Luego de esa movida hora de salida de alumnos, el Chele envolvía y guardaba en el carretón lo que quedaba de la maqueta de hielo, que aseguraba a un árbol, mientras terminaba la jornada vespertina en el colegio.
Virgilio llegó a la capital salvadoreña a la edad de 20 años. Viajó más de 200 kilómetros desde La Unión, un caluroso y árido departamento ubicado en el oriente de El Salvador, fronterizo con Honduras, desde donde muchos migraron ilegalmente a Estados Unidos de América, otros se quedaron en sus pueblos y cientos, como Virgilio, se establecieron en San Salvador en los años ochenta, empujados por los efectos colaterales del conflicto armado.
Los dos hijos de Virgilio empujaron el carretón del hielo de colores. Salieron adelante con sus estudios y se convirtieron en ciudadanos de bien, pese a las adversas situaciones que debieron enfrentar y, como se lo prometió a su amada y difunta esposa, Virgilio hizo su parte para que los sueños de sus vástagos no se derritieran.

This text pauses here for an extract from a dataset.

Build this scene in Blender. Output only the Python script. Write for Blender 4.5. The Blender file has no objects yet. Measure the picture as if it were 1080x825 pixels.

Los fines de semana Virgilio era vigilante de un templo cristiano, pero más que trabajo lo tomaba como un oasis espiritual. Su calzado se gastó mil veces, se cansó, lloró, se rio, y aunque el rudimentario mecanismo que movió las ruedas de su carretón se endureció en ocasiones, siempre lo empujó con mucha fe.
Ahora es un hombre que vive con calma sus días, sigue apoyando a sus hijos para que culminen su carrera universitaria. Mientras el carretón lo espera cada mediodía para que siga raspando la espalda de una maqueta de hielo y lo coloree con la actitud de un hombre agradecido con Dios, quien se ha encargado de los blancos, negros, grises y colores de la vida de Virgilio.